Pupils at a Glasgow school have launched Clean Air Day in Scotland, ahead of the campaign on 16 June.

St Joseph’s Primary School is just a few hundred yards outside of the city’s existing Low Emission Zone (LEZ), which currently only affects buses.

Three other LEZs are expected to be introduced in Edinburgh, Aberdeen and Dundee later this year.

Pupils and teachers met with Cllr Angus Millar, Glasgow City Council’s new Convener for Climate, Glasgow Green Deal, Transport and City Centre Recovery to launch the campaign, alongside an electric First Glasgow bus that read ‘Clean Air Day – 16th June 2022’ outside the school.

They were joined by Susan Allan, the headteacher of St Joseph’s Primary School, Robert Burns, First Glasgow Stakeholder Engagement Officer and bus driver Jason McDonald.

Clean Air Day Scotland is coordinated by the charity Environmental Protection Scotland (EPS), working with the campaign’s overall UK organisers Global Action Plan.

The charities are asking people to cycle, walk or scoot and to give the car a day off on 16 June.  Research has found that almost one-quarter (23%) of vehicle trips are of distances of less than one mile in Scotland, journeys which can be easily achieved by sustainable travel.

John Bynorth, Policy and Communications Officer at Environmental Protection Scotland (EPS), which coordinates Clean Air Day across Scotland, on behalf of the Scottish Government’s air quality strategy, Cleaner Air for Scotland (CAFS 2), said: ‘We are delighted to launch Clean Air Day with St Joseph’s Primary School during such a momentous year for air quality in Scotland. The proposals for Low Emission Zones to be implemented represent as big a milestone as the Clean Air Act of 1956, which tackled the problem of smogs in major cities caused by industrial emissions.

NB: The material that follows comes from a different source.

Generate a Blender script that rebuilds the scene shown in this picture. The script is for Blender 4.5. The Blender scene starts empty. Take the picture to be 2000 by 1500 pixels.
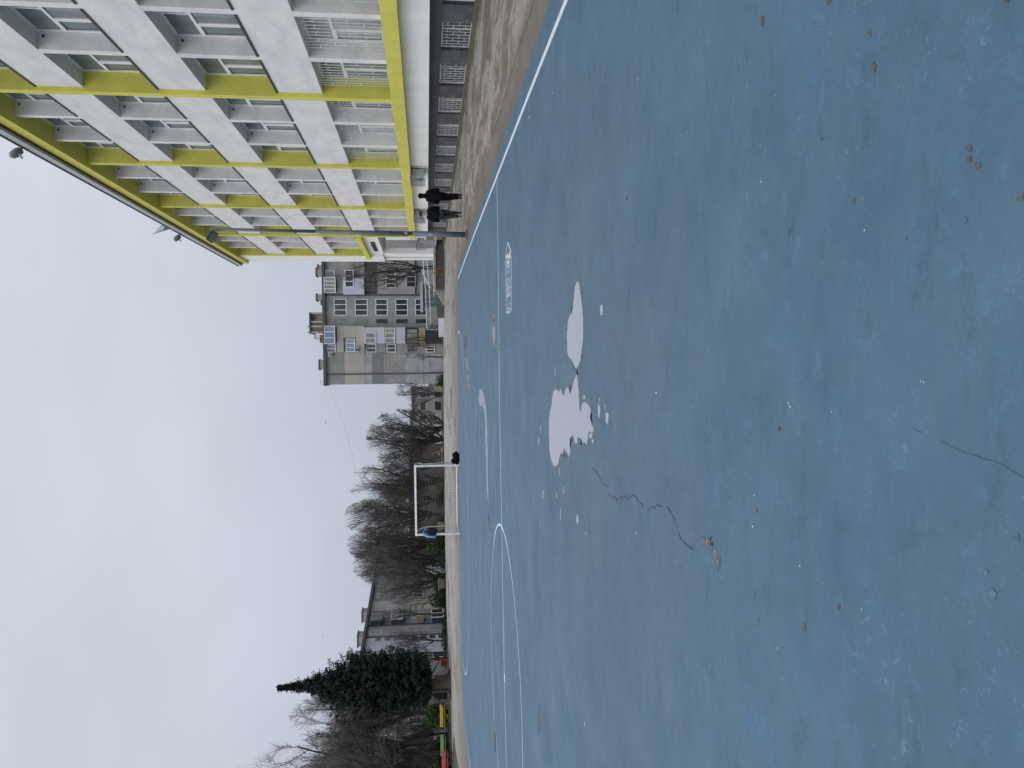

‘Clean Air Day every year resonates more highly with people in Scotland and the campaign is now established as one that helps them make informed choices about their lifestyles to reduce their contribution to air pollution.’

Pupils at St Joseph’s have been studying air pollution as part of their eco-studies under the Scottish Government’s Learning for Sustainability (LfS) approach to the curriculum.

Last year’s COP26 climate change summit in Glasgow gave further impetus to the research and the children are encouraged to cycle, scoot or walk to the school, which lies near to a busy main route into and out of Glasgow city centre.

St Joseph’s Primary School Principal Teacher, Laura Redmond, said: ‘We are continuously exploring creative and engaging ways of delivering Learning for Sustainability, an entitlement for all learners. We are also working to ensure our learners have an understanding and experience of all the United Nations Sustainable Development Goals by the time they leave us in Primary 7 to help our school work towards the 2030 Agenda for Sustainable Development. 

‘It is important to us that climate action and a focus on clean air is not a series of stand-alone events but an ongoing focus for our children and their learning. As a result, over the past few sessions, we have linked the themes of clean air and the relevant sustainable goals to other areas such as Literacy and English, Art and Design and more recently social enterprise in which the P4/3 class explored ways to reduce the air pollution around the school as we are situated in a high-traffic area with motorists idling their car engines waiting at the traffic lights.

‘By having this continued focus that extends beyond Clean Air Day, we are not only helping the environment but supporting our pupils to become environmentally responsible citizens of the future.’